New house prices in China rose in 45 out of the 70 major cities in January, down from 46 in December, the lowest tally in a year.

As regarded the outlook for steel and its main ingredient, iron ore, McKinsey reportedly projected declining steel production every year through 2020.

By 2020 steel output would decline to 760 metric tonnes from 808mt in 2016, with demand falling from 687mt to 649mt over that same time span, it said.

The Stoxx 600 sub-index of bank shares lost 1.13%, weighed down by a fall in Barclays stock, even as JP Morgan's hit a fresh record high on the other side of the Atlantic. Nobetheless, the broader KBW index of bank shares in the States was down by 0.29%.

In the background, markets were continuing to digest the minutes of the US central bank's most recent policy meeting, released overnight, which helped push the odds of a March rate hike from the Federal Reserve implied by futures back to 32%.

Euro area's largest economy grows at quickest pace in five years

Germany's economy expanded at a 0.4% quarter-on-quarter clip over the three months to March, as expected by economists, and at a 1.8% year-on-year pace, with the latter its fastest clip in five years.

The GDP figures published by the Federal Office of Statistics confirmed an earlier estimate.

However, economists were a bit divided on the extent of the slowdown yet to come, with those at Capital Economics projecting GDP growth of 1.3% in 2017.

The same research outfit pointed to the dip in German confidence as a possible sign of the slowdown to come.

To take note of, Germany recorded a current account surplus worth 8.6% of GDP in the fourth quarter of 2016, against 8.4% in the same period of 2015.

GfK's German consumer confidence index retreated to a reading of 10.0 for March after 10.2 in February, falling very slightly below consensus of 10.1 but nevertheless remaining at a historically high level.

The survey compiler attributed the decline to uncertainty around the new US administration's policies on trade and higher inflation.

On a more positive note, the latest daily Opinionway poll revealed French independent presidential candidate Emmanuel Macron's projected lead over far-right Marine Le Pen widening to 20 percentage points (60 to 40) versus 18 points on Wednesday.
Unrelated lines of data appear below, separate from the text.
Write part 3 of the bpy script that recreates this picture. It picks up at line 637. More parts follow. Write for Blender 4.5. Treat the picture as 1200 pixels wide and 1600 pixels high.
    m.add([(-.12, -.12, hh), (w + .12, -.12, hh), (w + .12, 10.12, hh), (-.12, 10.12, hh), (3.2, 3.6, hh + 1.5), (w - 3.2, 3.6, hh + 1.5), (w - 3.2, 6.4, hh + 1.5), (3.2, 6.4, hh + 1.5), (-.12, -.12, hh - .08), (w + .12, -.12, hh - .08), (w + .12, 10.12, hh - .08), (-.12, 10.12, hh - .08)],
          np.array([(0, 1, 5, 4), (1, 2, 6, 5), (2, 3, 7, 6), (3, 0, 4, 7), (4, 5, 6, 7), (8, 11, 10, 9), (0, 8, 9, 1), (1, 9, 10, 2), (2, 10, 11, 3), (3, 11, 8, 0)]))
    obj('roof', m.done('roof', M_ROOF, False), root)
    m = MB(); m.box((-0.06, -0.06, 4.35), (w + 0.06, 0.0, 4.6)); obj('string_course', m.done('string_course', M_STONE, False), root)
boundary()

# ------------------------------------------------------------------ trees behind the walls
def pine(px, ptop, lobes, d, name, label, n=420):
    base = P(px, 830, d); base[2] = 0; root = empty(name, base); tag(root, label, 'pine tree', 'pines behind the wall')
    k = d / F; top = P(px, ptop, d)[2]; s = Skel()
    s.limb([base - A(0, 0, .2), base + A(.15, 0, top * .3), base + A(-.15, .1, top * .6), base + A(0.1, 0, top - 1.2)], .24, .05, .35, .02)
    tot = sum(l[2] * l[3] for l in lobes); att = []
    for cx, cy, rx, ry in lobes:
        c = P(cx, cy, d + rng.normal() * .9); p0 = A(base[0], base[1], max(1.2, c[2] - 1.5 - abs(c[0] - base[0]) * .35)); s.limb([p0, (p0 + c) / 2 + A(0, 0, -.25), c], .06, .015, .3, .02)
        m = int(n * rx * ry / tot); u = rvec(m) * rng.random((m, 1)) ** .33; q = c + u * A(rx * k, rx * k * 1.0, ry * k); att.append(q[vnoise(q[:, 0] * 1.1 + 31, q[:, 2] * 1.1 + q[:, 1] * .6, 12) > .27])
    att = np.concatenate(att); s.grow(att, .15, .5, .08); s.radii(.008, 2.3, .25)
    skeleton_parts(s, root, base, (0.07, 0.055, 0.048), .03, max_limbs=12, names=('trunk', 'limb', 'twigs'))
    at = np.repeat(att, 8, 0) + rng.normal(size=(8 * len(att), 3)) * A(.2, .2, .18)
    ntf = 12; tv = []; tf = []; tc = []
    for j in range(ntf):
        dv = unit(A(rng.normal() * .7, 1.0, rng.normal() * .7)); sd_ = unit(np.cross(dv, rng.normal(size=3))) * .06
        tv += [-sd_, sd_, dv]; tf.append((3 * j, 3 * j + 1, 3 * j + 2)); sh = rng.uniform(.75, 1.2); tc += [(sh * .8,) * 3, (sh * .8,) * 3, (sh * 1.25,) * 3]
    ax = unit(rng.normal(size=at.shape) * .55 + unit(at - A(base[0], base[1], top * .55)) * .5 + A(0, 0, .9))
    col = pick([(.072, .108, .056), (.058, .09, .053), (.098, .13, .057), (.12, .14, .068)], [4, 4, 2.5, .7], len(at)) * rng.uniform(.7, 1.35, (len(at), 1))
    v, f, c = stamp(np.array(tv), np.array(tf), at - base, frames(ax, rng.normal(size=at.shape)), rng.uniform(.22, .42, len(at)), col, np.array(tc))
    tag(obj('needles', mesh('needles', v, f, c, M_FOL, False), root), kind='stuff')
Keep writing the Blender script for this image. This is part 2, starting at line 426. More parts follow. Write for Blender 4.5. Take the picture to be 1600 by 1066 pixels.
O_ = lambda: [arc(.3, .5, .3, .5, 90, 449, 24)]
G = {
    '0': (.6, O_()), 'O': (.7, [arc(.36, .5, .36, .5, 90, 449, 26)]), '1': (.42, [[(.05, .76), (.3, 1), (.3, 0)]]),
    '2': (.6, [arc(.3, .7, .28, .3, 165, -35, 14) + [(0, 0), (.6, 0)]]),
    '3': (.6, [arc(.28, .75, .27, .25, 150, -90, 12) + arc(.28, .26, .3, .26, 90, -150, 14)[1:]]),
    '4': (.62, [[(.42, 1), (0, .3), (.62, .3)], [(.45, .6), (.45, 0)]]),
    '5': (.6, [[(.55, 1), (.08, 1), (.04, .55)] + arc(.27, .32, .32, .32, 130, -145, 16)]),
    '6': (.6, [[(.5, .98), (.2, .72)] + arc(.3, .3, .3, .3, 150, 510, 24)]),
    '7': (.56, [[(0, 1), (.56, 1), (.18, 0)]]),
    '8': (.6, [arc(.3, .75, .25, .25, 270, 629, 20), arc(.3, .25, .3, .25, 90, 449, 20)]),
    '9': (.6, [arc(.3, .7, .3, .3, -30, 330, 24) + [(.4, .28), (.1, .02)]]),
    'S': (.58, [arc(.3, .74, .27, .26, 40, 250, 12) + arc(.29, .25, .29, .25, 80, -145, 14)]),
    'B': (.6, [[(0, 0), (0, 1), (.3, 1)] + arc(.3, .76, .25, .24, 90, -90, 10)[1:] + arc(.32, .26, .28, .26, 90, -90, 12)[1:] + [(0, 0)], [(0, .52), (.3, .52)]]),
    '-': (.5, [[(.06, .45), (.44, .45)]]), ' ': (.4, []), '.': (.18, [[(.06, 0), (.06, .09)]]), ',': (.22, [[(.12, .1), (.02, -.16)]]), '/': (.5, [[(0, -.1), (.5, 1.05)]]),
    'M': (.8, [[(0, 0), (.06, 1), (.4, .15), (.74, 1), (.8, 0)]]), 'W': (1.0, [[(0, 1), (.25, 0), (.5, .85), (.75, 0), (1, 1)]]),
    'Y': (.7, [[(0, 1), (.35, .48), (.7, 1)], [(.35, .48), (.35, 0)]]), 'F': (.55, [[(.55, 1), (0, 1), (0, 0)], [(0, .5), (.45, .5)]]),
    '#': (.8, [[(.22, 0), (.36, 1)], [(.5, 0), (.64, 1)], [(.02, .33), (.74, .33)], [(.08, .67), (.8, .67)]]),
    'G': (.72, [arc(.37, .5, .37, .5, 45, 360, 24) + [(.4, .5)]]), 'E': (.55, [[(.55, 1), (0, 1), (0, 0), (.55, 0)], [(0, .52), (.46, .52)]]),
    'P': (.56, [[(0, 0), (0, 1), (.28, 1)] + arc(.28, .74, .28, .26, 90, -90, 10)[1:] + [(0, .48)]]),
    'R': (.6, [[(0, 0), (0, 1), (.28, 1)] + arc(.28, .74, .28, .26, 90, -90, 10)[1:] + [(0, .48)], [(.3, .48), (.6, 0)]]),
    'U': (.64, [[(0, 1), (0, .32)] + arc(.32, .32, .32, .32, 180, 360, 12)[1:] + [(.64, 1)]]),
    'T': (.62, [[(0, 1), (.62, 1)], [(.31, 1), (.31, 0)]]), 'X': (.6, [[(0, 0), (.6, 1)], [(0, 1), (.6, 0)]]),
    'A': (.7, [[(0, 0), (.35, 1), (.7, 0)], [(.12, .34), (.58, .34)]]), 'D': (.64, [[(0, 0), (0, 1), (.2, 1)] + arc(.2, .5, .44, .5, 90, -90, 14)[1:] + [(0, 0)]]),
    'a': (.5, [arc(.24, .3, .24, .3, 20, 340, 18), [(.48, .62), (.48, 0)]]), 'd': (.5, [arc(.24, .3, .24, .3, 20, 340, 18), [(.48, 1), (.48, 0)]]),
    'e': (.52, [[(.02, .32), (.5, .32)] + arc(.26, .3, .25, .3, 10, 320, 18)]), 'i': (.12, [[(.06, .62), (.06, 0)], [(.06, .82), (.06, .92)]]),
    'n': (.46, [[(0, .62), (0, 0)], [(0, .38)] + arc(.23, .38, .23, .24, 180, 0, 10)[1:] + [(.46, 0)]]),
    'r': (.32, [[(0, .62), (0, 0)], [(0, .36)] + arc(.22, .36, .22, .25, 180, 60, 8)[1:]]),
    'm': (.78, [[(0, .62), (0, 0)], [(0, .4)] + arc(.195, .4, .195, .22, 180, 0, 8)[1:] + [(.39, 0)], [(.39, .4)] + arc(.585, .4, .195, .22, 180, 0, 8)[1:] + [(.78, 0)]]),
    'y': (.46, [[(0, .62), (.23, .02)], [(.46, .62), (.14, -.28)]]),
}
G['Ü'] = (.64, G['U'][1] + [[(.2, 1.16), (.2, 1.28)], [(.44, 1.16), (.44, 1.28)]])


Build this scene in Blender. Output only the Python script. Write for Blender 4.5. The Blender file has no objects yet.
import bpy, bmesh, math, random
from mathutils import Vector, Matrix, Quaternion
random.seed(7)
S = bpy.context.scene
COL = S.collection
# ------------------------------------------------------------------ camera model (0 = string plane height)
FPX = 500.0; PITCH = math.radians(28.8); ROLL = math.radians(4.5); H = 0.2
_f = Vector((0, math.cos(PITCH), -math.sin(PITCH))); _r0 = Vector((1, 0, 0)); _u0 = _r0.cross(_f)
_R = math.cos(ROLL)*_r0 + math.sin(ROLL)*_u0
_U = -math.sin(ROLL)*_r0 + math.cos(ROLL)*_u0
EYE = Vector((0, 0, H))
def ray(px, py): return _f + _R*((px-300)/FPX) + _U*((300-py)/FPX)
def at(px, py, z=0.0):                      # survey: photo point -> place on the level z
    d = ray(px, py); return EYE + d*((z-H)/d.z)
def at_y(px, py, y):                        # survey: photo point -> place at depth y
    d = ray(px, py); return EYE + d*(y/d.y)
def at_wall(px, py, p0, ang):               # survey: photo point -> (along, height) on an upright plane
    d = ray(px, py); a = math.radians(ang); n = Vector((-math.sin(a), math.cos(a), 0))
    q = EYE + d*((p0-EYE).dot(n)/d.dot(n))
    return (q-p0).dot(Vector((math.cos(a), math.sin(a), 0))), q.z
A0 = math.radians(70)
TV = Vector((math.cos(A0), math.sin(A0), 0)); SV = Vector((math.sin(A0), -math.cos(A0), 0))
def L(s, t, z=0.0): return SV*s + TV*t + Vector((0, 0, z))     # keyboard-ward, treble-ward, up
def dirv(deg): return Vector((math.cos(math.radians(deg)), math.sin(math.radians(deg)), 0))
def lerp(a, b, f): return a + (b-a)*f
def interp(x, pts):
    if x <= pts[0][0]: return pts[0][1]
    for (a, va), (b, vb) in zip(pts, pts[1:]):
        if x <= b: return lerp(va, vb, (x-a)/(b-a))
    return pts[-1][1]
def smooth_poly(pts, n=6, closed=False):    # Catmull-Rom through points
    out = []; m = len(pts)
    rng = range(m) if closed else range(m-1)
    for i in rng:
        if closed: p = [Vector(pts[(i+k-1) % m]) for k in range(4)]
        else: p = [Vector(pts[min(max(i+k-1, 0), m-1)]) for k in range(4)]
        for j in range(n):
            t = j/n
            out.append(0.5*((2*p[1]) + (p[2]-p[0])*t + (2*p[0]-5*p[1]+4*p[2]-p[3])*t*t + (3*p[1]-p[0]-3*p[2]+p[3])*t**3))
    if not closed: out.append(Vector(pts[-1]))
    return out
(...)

In other news, France´s business climate improved in February to its best level since mid-2011.

INSEE's manufacturing sector index rose to 107.0 from 106.0 in the month before (consensus: 106.0).

Spain's Telefonica cuts debt by more than expected

Telefonica outperformed, with its shares gaining 2.34% despite having reported a 13.7% drop in full-year 2016 net income to €2.4bn.

On the other hand, Spain's incumbent telecoms operator said net debt was cut to €48.6bn, down from the between €49.0bn to €50.0bn analysts had expected.

Shares in Barclays finished a see-saw session 2.49% lower as investors weighed its latest set of results. The lender's capital ratio increased more than forecast, although at 330m pounds its fourth quarter pretax profits undershot market forecasts.

Aerospace engineering group BAE Systems saw full-year profits rise 13% on the back of increased US military spending.

Glencore clocked in with a 48% increase in annual profits on the back of higher commodity prices.